Leanne Jones carries the show as Margaret. Her voice is pure musical theatre. Conleth Kane plays the overtly feminine Jake, who’s tight jeans and Mariah Carey riffs make it clear why he has no interest in sleeping with his wife Jemma. Robbie, played by Christopher Finn is the eye candy in the performance. With his dark hair and stubble I am sure many girls (and boys) in the audience would have happily helped to satisfy him! Jordan Lee Davies comes into the show quite late on but gives the comedy performance of the night (including break dance routine).

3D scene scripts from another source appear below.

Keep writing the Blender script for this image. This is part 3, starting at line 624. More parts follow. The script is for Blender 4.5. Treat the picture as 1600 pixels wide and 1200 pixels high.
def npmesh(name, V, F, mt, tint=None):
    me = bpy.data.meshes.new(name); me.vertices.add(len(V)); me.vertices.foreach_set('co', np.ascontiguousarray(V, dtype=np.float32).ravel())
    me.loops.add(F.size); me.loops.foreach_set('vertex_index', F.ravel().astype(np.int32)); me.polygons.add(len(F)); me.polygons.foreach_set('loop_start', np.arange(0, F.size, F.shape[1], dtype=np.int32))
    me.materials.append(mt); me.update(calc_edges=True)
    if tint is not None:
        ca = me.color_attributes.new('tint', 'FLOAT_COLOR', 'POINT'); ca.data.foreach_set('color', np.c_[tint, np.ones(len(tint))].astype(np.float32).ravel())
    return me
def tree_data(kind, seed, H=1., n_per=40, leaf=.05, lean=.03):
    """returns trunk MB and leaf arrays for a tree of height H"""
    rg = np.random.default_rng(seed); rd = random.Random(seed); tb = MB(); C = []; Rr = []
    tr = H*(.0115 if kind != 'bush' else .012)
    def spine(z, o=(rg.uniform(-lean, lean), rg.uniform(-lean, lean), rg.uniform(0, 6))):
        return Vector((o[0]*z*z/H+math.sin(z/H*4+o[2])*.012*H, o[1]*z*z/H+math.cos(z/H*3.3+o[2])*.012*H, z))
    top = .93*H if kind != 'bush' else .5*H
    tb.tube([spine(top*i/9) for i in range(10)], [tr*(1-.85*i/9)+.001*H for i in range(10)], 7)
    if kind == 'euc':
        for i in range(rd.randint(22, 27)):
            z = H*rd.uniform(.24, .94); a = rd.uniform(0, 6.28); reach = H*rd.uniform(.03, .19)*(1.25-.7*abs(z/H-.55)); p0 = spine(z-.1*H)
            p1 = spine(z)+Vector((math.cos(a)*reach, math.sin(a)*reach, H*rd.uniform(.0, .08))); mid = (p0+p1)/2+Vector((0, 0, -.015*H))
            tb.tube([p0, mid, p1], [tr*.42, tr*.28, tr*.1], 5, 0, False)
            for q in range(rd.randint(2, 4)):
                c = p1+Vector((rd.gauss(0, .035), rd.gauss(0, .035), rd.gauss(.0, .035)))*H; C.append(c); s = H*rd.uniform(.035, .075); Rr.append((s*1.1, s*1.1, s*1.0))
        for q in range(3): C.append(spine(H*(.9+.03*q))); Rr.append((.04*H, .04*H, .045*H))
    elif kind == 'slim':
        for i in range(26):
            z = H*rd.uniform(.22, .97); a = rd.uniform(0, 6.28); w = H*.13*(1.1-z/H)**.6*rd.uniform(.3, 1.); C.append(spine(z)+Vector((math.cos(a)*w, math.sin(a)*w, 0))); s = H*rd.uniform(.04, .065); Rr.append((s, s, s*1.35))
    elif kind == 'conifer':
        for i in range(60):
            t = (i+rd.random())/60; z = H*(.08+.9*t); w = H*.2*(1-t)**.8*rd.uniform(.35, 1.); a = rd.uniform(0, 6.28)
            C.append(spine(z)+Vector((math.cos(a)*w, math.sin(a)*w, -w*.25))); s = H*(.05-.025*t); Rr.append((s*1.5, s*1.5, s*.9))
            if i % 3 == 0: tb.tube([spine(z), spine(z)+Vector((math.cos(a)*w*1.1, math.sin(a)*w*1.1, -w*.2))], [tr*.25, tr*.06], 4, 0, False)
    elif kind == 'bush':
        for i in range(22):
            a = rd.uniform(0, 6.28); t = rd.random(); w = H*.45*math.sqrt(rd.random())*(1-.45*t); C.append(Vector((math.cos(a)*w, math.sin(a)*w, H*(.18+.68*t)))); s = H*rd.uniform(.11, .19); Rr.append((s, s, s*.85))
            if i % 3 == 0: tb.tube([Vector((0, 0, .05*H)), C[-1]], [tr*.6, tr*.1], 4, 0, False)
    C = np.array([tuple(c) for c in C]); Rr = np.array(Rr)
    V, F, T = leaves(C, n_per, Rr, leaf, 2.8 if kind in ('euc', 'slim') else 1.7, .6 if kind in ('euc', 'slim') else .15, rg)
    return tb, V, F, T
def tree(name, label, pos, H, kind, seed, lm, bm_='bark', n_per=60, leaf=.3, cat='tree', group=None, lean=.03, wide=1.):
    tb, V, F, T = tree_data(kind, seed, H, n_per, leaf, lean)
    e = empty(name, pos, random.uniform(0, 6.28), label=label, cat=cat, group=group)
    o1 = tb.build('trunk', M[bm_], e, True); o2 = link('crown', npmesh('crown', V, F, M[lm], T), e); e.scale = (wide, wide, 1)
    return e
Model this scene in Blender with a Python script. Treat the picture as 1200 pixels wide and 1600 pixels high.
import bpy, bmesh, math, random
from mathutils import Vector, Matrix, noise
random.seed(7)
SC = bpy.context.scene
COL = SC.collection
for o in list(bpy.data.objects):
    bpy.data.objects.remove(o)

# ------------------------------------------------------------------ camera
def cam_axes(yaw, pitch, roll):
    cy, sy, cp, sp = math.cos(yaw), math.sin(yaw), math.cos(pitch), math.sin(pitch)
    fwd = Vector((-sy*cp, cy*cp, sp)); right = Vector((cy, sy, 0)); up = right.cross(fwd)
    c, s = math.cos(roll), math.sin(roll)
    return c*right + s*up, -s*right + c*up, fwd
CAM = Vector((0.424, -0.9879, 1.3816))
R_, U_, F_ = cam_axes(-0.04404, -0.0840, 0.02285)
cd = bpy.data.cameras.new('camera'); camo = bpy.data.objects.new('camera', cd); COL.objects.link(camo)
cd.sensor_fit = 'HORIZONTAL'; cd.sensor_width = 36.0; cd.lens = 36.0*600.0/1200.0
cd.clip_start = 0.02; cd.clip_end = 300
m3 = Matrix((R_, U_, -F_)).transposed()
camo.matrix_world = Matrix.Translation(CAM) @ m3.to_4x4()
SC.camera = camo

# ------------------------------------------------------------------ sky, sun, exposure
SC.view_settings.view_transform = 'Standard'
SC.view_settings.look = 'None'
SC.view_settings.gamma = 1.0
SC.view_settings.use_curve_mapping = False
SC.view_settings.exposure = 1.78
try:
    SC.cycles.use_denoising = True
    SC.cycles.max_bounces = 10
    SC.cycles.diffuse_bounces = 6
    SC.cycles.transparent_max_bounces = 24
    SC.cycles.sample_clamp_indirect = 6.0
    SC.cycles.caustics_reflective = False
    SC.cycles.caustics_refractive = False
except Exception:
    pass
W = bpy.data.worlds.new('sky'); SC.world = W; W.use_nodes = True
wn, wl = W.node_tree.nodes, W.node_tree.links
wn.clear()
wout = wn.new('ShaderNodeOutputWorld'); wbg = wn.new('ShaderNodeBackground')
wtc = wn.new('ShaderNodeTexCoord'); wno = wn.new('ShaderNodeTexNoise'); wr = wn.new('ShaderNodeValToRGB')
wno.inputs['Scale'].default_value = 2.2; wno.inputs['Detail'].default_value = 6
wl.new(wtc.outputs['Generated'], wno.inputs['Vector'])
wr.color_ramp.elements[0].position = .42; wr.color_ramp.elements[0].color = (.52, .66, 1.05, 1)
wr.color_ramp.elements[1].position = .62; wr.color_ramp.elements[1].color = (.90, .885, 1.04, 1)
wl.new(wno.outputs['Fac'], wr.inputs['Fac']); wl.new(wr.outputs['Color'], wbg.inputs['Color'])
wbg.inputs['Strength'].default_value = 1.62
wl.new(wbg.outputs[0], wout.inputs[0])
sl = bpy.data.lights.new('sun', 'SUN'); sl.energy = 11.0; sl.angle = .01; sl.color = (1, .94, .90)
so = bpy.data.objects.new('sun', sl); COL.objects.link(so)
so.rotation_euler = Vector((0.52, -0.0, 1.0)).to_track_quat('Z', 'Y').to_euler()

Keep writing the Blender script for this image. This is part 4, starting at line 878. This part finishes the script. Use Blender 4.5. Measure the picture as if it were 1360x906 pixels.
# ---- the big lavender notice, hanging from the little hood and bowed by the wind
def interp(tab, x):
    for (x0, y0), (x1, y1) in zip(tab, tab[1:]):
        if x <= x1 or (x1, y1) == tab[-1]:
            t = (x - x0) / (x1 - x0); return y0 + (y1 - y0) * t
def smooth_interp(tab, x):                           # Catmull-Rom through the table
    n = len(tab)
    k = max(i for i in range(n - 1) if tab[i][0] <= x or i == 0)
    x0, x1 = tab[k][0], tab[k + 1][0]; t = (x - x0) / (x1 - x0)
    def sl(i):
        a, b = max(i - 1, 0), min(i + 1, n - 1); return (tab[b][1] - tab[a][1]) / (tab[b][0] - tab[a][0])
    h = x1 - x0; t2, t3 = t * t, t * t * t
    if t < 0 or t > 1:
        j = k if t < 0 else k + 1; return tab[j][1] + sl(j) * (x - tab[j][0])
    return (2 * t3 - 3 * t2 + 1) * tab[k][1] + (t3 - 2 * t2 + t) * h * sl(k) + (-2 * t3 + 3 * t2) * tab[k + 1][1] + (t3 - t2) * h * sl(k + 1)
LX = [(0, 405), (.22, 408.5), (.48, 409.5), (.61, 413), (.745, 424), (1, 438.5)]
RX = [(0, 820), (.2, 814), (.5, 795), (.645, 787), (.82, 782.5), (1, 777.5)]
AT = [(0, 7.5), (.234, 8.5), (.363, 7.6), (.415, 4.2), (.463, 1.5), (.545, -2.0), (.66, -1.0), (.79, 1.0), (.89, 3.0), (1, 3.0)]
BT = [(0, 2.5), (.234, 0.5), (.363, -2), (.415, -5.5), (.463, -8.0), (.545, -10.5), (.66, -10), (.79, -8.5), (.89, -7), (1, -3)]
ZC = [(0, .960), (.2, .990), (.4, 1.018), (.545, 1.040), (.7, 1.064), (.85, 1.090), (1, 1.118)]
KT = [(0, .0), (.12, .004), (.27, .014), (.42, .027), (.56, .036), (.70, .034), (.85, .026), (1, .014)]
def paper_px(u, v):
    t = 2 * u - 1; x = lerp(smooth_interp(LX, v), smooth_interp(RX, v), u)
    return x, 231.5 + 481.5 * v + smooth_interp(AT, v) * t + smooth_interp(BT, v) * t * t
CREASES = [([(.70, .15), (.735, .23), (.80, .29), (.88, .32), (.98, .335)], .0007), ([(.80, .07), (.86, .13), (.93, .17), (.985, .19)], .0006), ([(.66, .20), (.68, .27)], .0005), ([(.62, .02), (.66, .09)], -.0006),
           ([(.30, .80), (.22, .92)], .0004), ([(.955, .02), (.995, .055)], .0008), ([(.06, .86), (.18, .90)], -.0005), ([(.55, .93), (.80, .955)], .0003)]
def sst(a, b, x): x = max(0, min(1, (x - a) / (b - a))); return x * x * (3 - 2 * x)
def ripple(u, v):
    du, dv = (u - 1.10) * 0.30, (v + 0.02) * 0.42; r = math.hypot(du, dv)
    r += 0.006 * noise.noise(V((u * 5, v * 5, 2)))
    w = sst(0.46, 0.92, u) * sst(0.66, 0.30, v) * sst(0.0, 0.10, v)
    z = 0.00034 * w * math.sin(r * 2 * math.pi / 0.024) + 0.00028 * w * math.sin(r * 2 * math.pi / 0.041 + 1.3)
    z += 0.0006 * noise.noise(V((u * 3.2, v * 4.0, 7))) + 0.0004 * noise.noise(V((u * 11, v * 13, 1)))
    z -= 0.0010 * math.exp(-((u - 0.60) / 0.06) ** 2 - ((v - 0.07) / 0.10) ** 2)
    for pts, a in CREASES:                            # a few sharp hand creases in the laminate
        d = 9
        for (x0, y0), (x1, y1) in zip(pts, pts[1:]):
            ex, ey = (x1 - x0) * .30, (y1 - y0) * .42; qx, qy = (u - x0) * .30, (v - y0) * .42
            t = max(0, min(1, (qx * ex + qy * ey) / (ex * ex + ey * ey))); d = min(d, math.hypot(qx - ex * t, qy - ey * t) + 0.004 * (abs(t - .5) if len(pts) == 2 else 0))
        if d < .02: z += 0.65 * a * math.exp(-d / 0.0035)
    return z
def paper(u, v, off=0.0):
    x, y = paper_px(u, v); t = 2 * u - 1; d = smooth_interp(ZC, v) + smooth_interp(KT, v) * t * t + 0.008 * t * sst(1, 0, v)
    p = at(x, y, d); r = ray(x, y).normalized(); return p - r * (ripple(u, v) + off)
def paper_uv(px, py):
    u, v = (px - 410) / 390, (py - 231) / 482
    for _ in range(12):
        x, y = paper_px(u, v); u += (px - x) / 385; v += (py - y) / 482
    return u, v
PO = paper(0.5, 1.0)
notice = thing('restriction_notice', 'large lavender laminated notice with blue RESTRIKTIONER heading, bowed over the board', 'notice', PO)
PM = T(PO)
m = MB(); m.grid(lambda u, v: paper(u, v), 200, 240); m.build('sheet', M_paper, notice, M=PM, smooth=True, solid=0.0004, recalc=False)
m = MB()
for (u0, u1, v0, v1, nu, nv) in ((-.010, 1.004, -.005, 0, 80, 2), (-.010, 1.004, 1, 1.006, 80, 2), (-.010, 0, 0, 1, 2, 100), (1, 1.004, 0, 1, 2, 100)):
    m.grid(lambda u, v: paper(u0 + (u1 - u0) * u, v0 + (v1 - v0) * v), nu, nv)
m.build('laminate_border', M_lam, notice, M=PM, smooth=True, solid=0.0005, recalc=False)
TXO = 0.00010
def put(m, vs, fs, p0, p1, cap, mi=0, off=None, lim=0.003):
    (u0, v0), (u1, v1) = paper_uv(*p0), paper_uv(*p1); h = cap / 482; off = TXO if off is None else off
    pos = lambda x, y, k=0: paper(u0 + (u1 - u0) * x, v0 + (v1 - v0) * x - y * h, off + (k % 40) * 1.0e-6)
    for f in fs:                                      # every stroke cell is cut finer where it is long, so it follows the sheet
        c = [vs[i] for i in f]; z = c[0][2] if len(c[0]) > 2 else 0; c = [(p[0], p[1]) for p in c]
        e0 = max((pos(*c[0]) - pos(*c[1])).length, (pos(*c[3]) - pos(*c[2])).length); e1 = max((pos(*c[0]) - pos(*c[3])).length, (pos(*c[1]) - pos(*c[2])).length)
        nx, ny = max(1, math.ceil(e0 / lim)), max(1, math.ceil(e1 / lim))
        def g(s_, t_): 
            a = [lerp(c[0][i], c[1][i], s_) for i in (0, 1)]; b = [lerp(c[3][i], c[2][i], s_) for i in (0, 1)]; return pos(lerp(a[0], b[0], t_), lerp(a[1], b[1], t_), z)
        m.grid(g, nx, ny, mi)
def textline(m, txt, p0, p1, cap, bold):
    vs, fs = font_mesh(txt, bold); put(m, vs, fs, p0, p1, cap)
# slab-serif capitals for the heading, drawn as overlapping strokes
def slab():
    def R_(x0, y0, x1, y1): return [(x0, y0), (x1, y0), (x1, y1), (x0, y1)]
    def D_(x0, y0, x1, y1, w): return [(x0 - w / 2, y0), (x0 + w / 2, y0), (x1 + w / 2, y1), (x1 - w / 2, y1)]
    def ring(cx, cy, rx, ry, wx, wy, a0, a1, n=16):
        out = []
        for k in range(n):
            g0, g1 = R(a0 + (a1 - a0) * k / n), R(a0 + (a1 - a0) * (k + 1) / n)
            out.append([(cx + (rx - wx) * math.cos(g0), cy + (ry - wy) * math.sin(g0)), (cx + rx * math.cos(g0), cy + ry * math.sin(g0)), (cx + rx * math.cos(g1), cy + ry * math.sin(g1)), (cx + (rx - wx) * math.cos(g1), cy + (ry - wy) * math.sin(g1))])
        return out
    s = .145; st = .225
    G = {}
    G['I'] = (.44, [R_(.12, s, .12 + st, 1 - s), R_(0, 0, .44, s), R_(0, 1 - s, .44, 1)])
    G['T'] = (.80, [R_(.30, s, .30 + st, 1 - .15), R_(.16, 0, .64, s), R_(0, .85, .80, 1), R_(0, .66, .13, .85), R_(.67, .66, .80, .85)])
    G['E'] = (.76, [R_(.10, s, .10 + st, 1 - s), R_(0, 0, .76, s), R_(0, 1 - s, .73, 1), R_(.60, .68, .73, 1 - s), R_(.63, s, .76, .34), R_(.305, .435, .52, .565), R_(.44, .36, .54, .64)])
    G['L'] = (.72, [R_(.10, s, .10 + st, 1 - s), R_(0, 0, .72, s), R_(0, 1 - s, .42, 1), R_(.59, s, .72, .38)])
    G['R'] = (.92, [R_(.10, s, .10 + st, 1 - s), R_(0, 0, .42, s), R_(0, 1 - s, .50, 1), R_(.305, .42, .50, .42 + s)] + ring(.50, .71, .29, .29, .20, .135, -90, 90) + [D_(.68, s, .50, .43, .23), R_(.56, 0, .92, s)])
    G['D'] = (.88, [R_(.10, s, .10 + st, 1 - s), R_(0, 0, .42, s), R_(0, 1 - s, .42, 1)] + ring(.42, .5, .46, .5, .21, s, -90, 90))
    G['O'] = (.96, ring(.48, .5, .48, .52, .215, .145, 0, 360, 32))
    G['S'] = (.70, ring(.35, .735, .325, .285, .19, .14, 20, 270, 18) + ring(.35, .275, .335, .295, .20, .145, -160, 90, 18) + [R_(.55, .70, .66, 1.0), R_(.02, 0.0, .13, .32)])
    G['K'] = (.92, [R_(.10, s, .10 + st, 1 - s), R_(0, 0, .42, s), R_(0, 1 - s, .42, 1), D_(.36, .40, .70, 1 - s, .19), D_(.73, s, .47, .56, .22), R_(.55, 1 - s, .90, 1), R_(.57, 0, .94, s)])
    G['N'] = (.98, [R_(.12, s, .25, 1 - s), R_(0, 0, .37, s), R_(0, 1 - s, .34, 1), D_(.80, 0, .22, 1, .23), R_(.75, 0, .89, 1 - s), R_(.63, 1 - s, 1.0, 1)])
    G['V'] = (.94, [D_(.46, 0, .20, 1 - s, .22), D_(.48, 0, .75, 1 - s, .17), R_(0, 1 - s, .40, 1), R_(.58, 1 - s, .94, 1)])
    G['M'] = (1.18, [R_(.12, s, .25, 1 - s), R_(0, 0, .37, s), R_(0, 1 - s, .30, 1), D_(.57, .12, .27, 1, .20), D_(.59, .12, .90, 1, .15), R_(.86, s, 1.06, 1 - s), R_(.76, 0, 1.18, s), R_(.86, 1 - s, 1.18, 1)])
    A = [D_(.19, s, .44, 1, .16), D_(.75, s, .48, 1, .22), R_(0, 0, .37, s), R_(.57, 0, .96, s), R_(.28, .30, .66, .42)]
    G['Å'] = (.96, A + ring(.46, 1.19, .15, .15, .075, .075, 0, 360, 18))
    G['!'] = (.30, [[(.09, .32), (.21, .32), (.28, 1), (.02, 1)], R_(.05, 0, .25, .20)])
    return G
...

The Phoenix Arts Club is an interesting choice of venue for a performance like this. Usually just a bar, it surprisingly fits around 60 seats in order to stage the show. However due to lack of space there is no live band and songs are sung to backing tracks which does detract somewhat from the performance.

If you’re a fan of comedy and sexual innuendos, then Molly Wobblys at the Phoenix Arts Club is the show for you. It’s fun and camp and doesn’t take itself too seriously. Whether this would have worked at a large venue like Hackney Empire I’m not sure but the intimate vibe of the Phoenix made the audience feel involved, which is what a show like this needs.

Whether Molly Wobbly will have any life after this run I’m not sure but it is nice that London has finally got to see it.